Goal: The listing below is to be output in its exact form.
:: Dataset section
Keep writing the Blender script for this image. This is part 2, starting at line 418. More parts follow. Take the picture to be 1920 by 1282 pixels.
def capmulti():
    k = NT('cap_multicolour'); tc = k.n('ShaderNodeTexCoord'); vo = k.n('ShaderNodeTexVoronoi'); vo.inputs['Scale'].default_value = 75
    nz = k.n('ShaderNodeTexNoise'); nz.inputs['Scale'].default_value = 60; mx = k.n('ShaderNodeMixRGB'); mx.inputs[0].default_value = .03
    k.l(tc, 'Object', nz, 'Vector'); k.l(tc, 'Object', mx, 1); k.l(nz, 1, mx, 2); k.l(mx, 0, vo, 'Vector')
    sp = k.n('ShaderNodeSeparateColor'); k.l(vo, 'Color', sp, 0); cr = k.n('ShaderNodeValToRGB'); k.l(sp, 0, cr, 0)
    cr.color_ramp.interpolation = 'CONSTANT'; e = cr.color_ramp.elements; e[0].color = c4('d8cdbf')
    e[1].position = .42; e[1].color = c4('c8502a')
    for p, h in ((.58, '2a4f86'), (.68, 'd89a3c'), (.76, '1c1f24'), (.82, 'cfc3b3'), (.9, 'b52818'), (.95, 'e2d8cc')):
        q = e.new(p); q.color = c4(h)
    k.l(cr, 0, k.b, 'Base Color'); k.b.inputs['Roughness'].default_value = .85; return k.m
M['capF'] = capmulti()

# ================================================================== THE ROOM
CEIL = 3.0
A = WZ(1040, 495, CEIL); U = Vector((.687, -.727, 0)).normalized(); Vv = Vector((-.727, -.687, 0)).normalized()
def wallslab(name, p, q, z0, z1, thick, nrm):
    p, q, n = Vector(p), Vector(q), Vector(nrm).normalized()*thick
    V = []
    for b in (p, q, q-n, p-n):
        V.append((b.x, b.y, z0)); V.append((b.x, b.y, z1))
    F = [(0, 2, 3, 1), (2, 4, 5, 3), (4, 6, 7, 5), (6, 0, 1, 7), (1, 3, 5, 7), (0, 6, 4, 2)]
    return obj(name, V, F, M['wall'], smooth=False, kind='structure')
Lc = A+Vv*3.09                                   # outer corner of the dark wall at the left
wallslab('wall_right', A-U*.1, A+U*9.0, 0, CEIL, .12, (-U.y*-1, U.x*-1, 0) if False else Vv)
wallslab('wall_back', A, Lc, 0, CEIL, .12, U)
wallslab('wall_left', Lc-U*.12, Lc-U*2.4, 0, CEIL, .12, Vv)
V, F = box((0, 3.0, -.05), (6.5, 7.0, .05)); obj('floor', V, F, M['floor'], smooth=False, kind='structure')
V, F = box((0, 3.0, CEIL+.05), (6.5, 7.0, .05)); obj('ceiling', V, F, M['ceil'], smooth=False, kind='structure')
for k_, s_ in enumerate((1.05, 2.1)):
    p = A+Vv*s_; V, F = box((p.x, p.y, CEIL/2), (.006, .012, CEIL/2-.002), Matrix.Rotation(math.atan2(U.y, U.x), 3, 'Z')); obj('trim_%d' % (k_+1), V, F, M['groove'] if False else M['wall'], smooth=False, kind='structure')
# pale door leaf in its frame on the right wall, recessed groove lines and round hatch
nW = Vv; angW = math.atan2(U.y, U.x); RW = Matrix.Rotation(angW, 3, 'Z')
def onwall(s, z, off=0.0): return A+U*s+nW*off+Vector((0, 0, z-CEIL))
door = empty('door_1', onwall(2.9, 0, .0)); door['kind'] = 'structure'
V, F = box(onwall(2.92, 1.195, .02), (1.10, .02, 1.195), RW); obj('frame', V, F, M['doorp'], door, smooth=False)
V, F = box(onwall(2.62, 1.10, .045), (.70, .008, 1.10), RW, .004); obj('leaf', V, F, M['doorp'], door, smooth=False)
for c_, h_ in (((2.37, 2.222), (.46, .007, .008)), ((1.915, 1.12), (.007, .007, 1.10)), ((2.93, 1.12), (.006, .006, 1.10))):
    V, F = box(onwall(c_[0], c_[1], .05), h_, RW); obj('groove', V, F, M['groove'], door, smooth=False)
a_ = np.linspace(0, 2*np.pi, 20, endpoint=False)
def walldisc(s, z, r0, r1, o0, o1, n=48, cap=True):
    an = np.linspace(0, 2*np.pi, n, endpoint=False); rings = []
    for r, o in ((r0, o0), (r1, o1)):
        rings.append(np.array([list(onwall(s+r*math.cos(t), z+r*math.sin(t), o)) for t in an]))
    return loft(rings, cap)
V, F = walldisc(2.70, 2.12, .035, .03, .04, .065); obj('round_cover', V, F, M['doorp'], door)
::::
Worked answer:
Keep writing the Blender script for this image. This is part 2, starting at line 418. More parts follow. Take the picture to be 1920 by 1282 pixels.
def capmulti():
    k = NT('cap_multicolour'); tc = k.n('ShaderNodeTexCoord'); vo = k.n('ShaderNodeTexVoronoi'); vo.inputs['Scale'].default_value = 75
    nz = k.n('ShaderNodeTexNoise'); nz.inputs['Scale'].default_value = 60; mx = k.n('ShaderNodeMixRGB'); mx.inputs[0].default_value = .03
    k.l(tc, 'Object', nz, 'Vector'); k.l(tc, 'Object', mx, 1); k.l(nz, 1, mx, 2); k.l(mx, 0, vo, 'Vector')
    sp = k.n('ShaderNodeSeparateColor'); k.l(vo, 'Color', sp, 0); cr = k.n('ShaderNodeValToRGB'); k.l(sp, 0, cr, 0)
    cr.color_ramp.interpolation = 'CONSTANT'; e = cr.color_ramp.elements; e[0].color = c4('d8cdbf')
    e[1].position = .42; e[1].color = c4('c8502a')
    for p, h in ((.58, '2a4f86'), (.68, 'd89a3c'), (.76, '1c1f24'), (.82, 'cfc3b3'), (.9, 'b52818'), (.95, 'e2d8cc')):
        q = e.new(p); q.color = c4(h)
    k.l(cr, 0, k.b, 'Base Color'); k.b.inputs['Roughness'].default_value = .85; return k.m
M['capF'] = capmulti()

# ================================================================== THE ROOM
CEIL = 3.0
A = WZ(1040, 495, CEIL); U = Vector((.687, -.727, 0)).normalized(); Vv = Vector((-.727, -.687, 0)).normalized()
def wallslab(name, p, q, z0, z1, thick, nrm):
    p, q, n = Vector(p), Vector(q), Vector(nrm).normalized()*thick
    V = []
    for b in (p, q, q-n, p-n):
        V.append((b.x, b.y, z0)); V.append((b.x, b.y, z1))
    F = [(0, 2, 3, 1), (2, 4, 5, 3), (4, 6, 7, 5), (6, 0, 1, 7), (1, 3, 5, 7), (0, 6, 4, 2)]
    return obj(name, V, F, M['wall'], smooth=False, kind='structure')
Lc = A+Vv*3.09                                   # outer corner of the dark wall at the left
wallslab('wall_right', A-U*.1, A+U*9.0, 0, CEIL, .12, (-U.y*-1, U.x*-1, 0) if False else Vv)
wallslab('wall_back', A, Lc, 0, CEIL, .12, U)
wallslab('wall_left', Lc-U*.12, Lc-U*2.4, 0, CEIL, .12, Vv)
V, F = box((0, 3.0, -.05), (6.5, 7.0, .05)); obj('floor', V, F, M['floor'], smooth=False, kind='structure')
V, F = box((0, 3.0, CEIL+.05), (6.5, 7.0, .05)); obj('ceiling', V, F, M['ceil'], smooth=False, kind='structure')
for k_, s_ in enumerate((1.05, 2.1)):
    p = A+Vv*s_; V, F = box((p.x, p.y, CEIL/2), (.006, .012, CEIL/2-.002), Matrix.Rotation(math.atan2(U.y, U.x), 3, 'Z')); obj('trim_%d' % (k_+1), V, F, M['groove'] if False else M['wall'], smooth=False, kind='structure')
# pale door leaf in its frame on the right wall, recessed groove lines and round hatch
nW = Vv; angW = math.atan2(U.y, U.x); RW = Matrix.Rotation(angW, 3, 'Z')
def onwall(s, z, off=0.0): return A+U*s+nW*off+Vector((0, 0, z-CEIL))
door = empty('door_1', onwall(2.9, 0, .0)); door['kind'] = 'structure'
V, F = box(onwall(2.92, 1.195, .02), (1.10, .02, 1.195), RW); obj('frame', V, F, M['doorp'], door, smooth=False)
V, F = box(onwall(2.62, 1.10, .045), (.70, .008, 1.10), RW, .004); obj('leaf', V, F, M['doorp'], door, smooth=False)
for c_, h_ in (((2.37, 2.222), (.46, .007, .008)), ((1.915, 1.12), (.007, .007, 1.10)), ((2.93, 1.12), (.006, .006, 1.10))):
    V, F = box(onwall(c_[0], c_[1], .05), h_, RW); obj('groove', V, F, M['groove'], door, smooth=False)
a_ = np.linspace(0, 2*np.pi, 20, endpoint=False)
def walldisc(s, z, r0, r1, o0, o1, n=48, cap=True):
    an = np.linspace(0, 2*np.pi, n, endpoint=False); rings = []
    for r, o in ((r0, o0), (r1, o1)):
        rings.append(np.array([list(onwall(s+r*math.cos(t), z+r*math.sin(t), o)) for t in an]))
    return loft(rings, cap)
V, F = walldisc(2.70, 2.12, .035, .03, .04, .065); obj('round_cover', V, F, M['doorp'], door)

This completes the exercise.